### [PROBLEM DESCRIPTION]
Copy the lines below as they are; omit the images they contain.

### [INFORMATION GIVEN]
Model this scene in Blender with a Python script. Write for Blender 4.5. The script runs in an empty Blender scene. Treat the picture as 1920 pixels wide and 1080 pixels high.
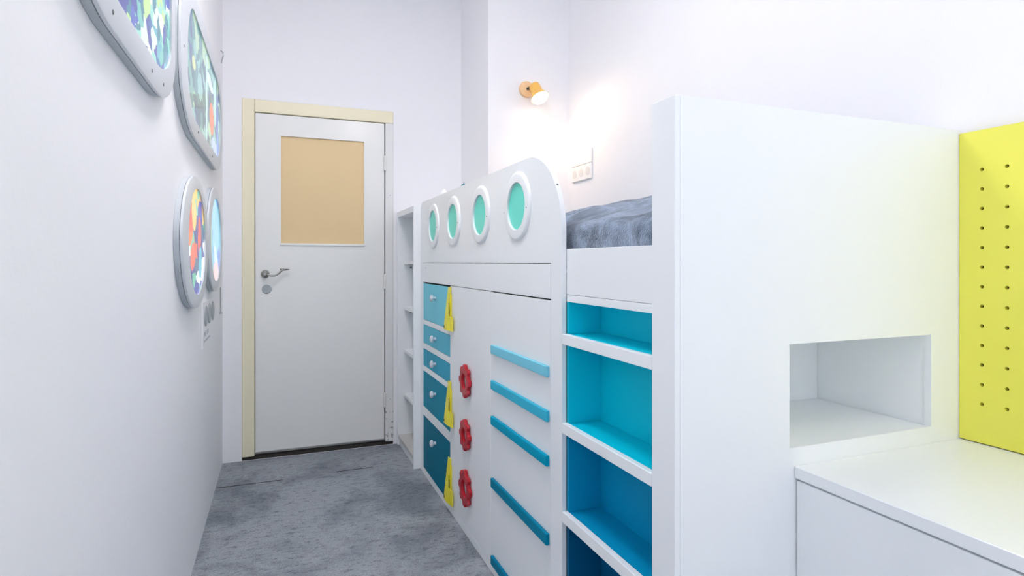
import bpy, bmesh, math, random
from mathutils import Vector, Matrix

random.seed(7)
SC = bpy.context.scene
COL = SC.collection
PI = math.pi

# ------------------------------------------------------------------ camera
FPX = 1104.0
YAW = math.atan2(960 - 523, FPX)
cam_d = bpy.data.cameras.new('camera')
cam = bpy.data.objects.new('camera', cam_d)
COL.objects.link(cam)
cam.location = (0, 0, 1.17)
cam.rotation_euler = (PI / 2, 0, -YAW)
cam_d.sensor_width = 36
cam_d.lens = FPX / 1920 * 36
cam_d.shift_y = -(540 - 491.5) / 1920
cam_d.clip_start = 0.02
SC.camera = cam

# ------------------------------------------------------------------ world, light, exposure
SKY_STRENGTH = 7.0
SKY_COLOUR = (0.83, 0.92, 1.0)
GLOBE_STRENGTH = 24.0
ADDED_PANEL_STRENGTH = 32.0
GLOBE_COLOUR = (1.0, 0.955, 0.955)
SPOT_WATTS = 3.6
SC.view_settings.view_transform = 'Standard'
SC.view_settings.look = 'None'
SC.view_settings.gamma = 1
SC.view_settings.use_curve_mapping = False
SC.view_settings.exposure = 0.22
world = bpy.data.worlds.new('overcast_sky')
world.use_nodes = True
SC.world = world
bgn = world.node_tree.nodes['Background']
bgn.inputs[0].default_value = (*SKY_COLOUR, 1)
bgn.inputs[1].default_value = SKY_STRENGTH
SC.cycles.max_bounces = 16
SC.cycles.diffuse_bounces = 12
SC.cycles.sample_clamp_indirect = 8

ADDED_WIN = (-1.95, -0.80, 0.55, 2.75)      # added, unseen window behind the camera that brightens the left wall: y0, y1, z0, z1
YB, YF, XL, XR, ZC = -2.0, 3.80, -0.305, 1.66, 3.05
pl = bpy.data.lights.new('added_window_portal', 'AREA')
pl.shape = 'RECTANGLE'
pl.size, pl.size_y = ADDED_WIN[3] - ADDED_WIN[2], ADDED_WIN[1] - ADDED_WIN[0]
pl.cycles.is_portal = True
po = bpy.data.objects.new('added_window_portal', pl)
po.location = (XR + 0.13, (ADDED_WIN[0] + ADDED_WIN[1]) / 2, (ADDED_WIN[2] + ADDED_WIN[3]) / 2)
po.rotation_euler = (0, PI / 2, 0)
COL.objects.link(po)


# ------------------------------------------------------------------ materials
def lin(c):
    c = c / 255.0
    return c / 12.92 if c <= 0.04045 else ((c + 0.055) / 1.055) ** 2.4


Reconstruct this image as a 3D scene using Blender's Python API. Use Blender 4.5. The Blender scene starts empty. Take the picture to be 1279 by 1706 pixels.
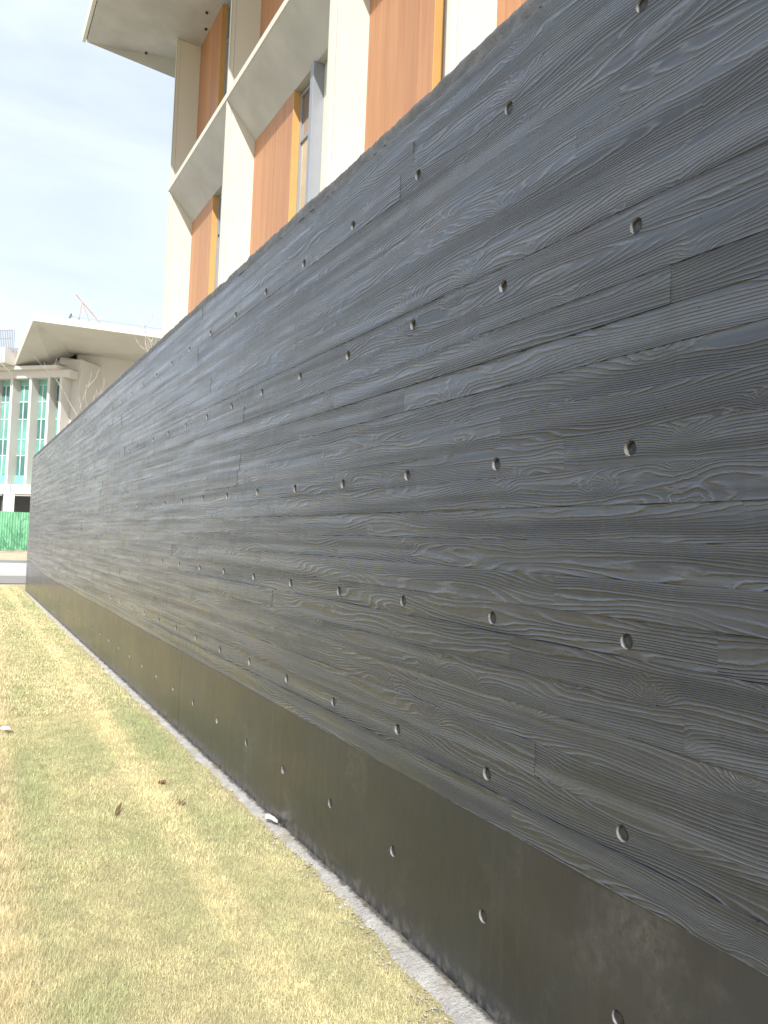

### [COMPLETED EXERCISE]
Model this scene in Blender with a Python script. Write for Blender 4.5. The script runs in an empty Blender scene. Treat the picture as 1920 pixels wide and 1080 pixels high.
import bpy, bmesh, math, random
from mathutils import Vector, Matrix

random.seed(7)
SC = bpy.context.scene
COL = SC.collection
PI = math.pi

# ------------------------------------------------------------------ camera
FPX = 1104.0
YAW = math.atan2(960 - 523, FPX)
cam_d = bpy.data.cameras.new('camera')
cam = bpy.data.objects.new('camera', cam_d)
COL.objects.link(cam)
cam.location = (0, 0, 1.17)
cam.rotation_euler = (PI / 2, 0, -YAW)
cam_d.sensor_width = 36
cam_d.lens = FPX / 1920 * 36
cam_d.shift_y = -(540 - 491.5) / 1920
cam_d.clip_start = 0.02
SC.camera = cam

# ------------------------------------------------------------------ world, light, exposure
SKY_STRENGTH = 7.0
SKY_COLOUR = (0.83, 0.92, 1.0)
GLOBE_STRENGTH = 24.0
ADDED_PANEL_STRENGTH = 32.0
GLOBE_COLOUR = (1.0, 0.955, 0.955)
SPOT_WATTS = 3.6
SC.view_settings.view_transform = 'Standard'
SC.view_settings.look = 'None'
SC.view_settings.gamma = 1
SC.view_settings.use_curve_mapping = False
SC.view_settings.exposure = 0.22
world = bpy.data.worlds.new('overcast_sky')
world.use_nodes = True
SC.world = world
bgn = world.node_tree.nodes['Background']
bgn.inputs[0].default_value = (*SKY_COLOUR, 1)
bgn.inputs[1].default_value = SKY_STRENGTH
SC.cycles.max_bounces = 16
SC.cycles.diffuse_bounces = 12
SC.cycles.sample_clamp_indirect = 8

ADDED_WIN = (-1.95, -0.80, 0.55, 2.75)      # added, unseen window behind the camera that brightens the left wall: y0, y1, z0, z1
YB, YF, XL, XR, ZC = -2.0, 3.80, -0.305, 1.66, 3.05
pl = bpy.data.lights.new('added_window_portal', 'AREA')
pl.shape = 'RECTANGLE'
pl.size, pl.size_y = ADDED_WIN[3] - ADDED_WIN[2], ADDED_WIN[1] - ADDED_WIN[0]
pl.cycles.is_portal = True
po = bpy.data.objects.new('added_window_portal', pl)
po.location = (XR + 0.13, (ADDED_WIN[0] + ADDED_WIN[1]) / 2, (ADDED_WIN[2] + ADDED_WIN[3]) / 2)
po.rotation_euler = (0, PI / 2, 0)
COL.objects.link(po)


# ------------------------------------------------------------------ materials
def lin(c):
    c = c / 255.0
    return c / 12.92 if c <= 0.04045 else ((c + 0.055) / 1.055) ** 2.4


Reconstruct this image as a 3D scene using Blender's Python API. Use Blender 4.5. The Blender scene starts empty. Take the picture to be 1279 by 1706 pixels.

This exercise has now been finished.